> [JOB]
Both the line containing "Write the bpy" and the line containing "x, y = proj(p);" belong in the answer, along with every line between them; print exactly those.

[start]

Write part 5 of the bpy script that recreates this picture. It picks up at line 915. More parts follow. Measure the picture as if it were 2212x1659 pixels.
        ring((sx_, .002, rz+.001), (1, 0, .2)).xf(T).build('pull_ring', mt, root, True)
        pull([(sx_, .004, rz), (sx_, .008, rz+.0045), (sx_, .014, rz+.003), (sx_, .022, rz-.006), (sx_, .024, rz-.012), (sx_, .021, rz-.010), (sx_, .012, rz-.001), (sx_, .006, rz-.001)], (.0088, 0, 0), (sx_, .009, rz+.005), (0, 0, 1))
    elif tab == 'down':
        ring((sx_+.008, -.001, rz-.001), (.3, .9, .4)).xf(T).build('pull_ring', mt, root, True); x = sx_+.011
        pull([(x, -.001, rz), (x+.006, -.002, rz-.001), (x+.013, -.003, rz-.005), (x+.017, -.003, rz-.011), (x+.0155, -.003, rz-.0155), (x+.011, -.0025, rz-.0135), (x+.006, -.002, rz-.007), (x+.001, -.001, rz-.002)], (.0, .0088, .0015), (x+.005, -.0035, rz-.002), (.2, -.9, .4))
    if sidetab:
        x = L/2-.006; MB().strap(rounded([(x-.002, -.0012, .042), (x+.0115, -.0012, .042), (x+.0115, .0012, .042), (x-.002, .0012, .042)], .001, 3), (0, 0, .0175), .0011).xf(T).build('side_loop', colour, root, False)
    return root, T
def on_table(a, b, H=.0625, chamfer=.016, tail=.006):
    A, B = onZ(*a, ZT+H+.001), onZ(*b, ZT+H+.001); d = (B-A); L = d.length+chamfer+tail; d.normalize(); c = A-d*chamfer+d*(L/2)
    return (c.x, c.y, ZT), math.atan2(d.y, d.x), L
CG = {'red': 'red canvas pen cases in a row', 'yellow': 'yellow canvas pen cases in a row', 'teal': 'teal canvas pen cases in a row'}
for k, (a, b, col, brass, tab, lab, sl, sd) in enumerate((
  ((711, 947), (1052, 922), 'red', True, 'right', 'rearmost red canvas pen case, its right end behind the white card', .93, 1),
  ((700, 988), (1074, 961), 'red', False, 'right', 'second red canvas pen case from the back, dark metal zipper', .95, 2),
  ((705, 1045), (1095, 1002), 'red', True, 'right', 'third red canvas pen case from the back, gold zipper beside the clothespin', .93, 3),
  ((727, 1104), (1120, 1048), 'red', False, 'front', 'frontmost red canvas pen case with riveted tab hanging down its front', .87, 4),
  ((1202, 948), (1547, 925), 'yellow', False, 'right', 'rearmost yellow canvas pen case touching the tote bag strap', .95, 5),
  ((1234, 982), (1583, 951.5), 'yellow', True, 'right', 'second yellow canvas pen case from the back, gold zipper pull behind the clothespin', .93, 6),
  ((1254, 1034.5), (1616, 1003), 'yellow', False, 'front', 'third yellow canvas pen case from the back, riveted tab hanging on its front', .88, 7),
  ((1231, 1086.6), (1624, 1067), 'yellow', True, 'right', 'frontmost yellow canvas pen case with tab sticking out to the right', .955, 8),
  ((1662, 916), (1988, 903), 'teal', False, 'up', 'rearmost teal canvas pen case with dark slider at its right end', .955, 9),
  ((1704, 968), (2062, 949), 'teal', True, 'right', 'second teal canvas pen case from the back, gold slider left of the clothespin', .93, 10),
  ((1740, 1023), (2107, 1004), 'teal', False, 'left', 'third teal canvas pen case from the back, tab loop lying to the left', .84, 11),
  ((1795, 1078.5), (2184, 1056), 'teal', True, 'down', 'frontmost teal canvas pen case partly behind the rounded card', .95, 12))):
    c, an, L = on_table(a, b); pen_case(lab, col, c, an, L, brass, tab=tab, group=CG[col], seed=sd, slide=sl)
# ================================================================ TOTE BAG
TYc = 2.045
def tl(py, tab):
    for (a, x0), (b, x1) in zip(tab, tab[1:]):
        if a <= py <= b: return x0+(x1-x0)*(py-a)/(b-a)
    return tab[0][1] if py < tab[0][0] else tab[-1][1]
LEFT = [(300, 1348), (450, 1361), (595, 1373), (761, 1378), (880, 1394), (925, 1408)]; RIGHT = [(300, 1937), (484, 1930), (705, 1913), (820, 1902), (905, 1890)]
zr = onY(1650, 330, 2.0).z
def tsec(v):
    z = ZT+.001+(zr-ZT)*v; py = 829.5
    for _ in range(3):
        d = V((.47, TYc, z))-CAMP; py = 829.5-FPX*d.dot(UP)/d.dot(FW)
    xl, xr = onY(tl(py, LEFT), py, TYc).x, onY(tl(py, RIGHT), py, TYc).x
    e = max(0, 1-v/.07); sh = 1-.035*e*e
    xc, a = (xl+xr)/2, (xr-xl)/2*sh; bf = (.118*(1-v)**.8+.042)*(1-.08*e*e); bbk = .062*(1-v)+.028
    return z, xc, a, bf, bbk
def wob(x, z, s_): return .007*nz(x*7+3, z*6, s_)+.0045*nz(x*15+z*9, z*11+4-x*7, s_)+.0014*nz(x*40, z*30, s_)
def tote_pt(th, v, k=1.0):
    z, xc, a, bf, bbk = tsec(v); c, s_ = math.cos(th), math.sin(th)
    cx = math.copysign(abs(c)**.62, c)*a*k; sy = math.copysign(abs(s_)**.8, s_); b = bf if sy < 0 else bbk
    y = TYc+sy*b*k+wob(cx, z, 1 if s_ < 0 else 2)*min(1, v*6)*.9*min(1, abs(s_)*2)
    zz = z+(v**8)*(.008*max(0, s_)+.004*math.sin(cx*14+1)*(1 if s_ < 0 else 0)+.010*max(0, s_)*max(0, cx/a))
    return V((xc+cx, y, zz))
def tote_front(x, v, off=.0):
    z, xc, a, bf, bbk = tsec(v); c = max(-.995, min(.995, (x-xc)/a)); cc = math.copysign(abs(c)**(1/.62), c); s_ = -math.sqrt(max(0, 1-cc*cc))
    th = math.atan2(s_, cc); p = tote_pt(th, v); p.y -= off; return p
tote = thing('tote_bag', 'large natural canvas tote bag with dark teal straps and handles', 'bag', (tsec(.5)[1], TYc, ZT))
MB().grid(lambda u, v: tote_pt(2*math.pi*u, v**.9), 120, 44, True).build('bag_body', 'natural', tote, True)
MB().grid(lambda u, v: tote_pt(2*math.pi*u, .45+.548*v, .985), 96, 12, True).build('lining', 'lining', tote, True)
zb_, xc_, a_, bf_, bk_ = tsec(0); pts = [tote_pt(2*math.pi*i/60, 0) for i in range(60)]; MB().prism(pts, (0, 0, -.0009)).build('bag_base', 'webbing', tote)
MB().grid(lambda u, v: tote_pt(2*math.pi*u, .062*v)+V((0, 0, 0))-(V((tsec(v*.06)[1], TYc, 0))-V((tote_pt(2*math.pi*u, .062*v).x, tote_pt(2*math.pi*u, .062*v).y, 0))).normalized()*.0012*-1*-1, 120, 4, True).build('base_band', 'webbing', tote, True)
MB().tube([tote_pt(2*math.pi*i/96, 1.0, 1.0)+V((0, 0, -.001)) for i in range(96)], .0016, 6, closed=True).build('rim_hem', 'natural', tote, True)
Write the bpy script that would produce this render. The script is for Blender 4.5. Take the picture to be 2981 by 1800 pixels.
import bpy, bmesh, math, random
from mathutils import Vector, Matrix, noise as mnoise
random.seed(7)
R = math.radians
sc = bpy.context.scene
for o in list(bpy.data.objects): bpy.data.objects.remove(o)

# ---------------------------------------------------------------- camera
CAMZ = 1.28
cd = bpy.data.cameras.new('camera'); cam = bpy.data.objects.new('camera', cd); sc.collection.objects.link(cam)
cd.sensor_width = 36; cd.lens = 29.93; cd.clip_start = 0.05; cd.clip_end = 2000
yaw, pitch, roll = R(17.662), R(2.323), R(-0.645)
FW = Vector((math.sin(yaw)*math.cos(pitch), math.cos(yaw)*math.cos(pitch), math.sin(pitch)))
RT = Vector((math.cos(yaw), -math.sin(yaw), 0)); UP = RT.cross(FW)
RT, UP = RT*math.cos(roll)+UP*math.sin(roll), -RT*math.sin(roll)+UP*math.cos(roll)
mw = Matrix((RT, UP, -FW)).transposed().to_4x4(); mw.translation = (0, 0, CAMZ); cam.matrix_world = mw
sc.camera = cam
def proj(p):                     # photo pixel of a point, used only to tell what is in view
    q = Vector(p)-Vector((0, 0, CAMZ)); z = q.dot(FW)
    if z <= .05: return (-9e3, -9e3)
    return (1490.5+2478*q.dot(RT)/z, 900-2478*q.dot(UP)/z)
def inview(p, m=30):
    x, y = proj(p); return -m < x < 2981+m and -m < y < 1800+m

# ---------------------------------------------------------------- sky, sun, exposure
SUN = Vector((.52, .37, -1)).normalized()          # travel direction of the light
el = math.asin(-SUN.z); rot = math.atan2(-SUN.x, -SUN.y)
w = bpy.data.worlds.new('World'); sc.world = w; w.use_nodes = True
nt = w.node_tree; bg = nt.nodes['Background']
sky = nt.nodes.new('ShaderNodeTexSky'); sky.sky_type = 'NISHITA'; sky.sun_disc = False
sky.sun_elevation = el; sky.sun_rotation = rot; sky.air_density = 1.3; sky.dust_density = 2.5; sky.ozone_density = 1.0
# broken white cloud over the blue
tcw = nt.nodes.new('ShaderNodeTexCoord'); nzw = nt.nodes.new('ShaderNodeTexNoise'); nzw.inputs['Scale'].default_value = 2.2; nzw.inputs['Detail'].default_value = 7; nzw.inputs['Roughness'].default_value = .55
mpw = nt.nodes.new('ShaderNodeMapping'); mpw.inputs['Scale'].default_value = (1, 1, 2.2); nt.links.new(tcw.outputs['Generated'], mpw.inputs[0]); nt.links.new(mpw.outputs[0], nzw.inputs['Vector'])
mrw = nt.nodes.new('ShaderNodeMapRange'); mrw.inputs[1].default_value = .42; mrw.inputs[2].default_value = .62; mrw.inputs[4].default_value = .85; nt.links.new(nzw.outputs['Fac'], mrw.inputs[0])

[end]

> [ANSWER TO THE PROBLEM]
Write the bpy script that would produce this render. The script is for Blender 4.5. Take the picture to be 2981 by 1800 pixels.
import bpy, bmesh, math, random
from mathutils import Vector, Matrix, noise as mnoise
random.seed(7)
R = math.radians
sc = bpy.context.scene
for o in list(bpy.data.objects): bpy.data.objects.remove(o)

# ---------------------------------------------------------------- camera
CAMZ = 1.28
cd = bpy.data.cameras.new('camera'); cam = bpy.data.objects.new('camera', cd); sc.collection.objects.link(cam)
cd.sensor_width = 36; cd.lens = 29.93; cd.clip_start = 0.05; cd.clip_end = 2000
yaw, pitch, roll = R(17.662), R(2.323), R(-0.645)
FW = Vector((math.sin(yaw)*math.cos(pitch), math.cos(yaw)*math.cos(pitch), math.sin(pitch)))
RT = Vector((math.cos(yaw), -math.sin(yaw), 0)); UP = RT.cross(FW)
RT, UP = RT*math.cos(roll)+UP*math.sin(roll), -RT*math.sin(roll)+UP*math.cos(roll)
mw = Matrix((RT, UP, -FW)).transposed().to_4x4(); mw.translation = (0, 0, CAMZ); cam.matrix_world = mw
sc.camera = cam
def proj(p):                     # photo pixel of a point, used only to tell what is in view
    q = Vector(p)-Vector((0, 0, CAMZ)); z = q.dot(FW)
    if z <= .05: return (-9e3, -9e3)
    return (1490.5+2478*q.dot(RT)/z, 900-2478*q.dot(UP)/z)
def inview(p, m=30):
    x, y = proj(p); return -m < x < 2981+m and -m < y < 1800+m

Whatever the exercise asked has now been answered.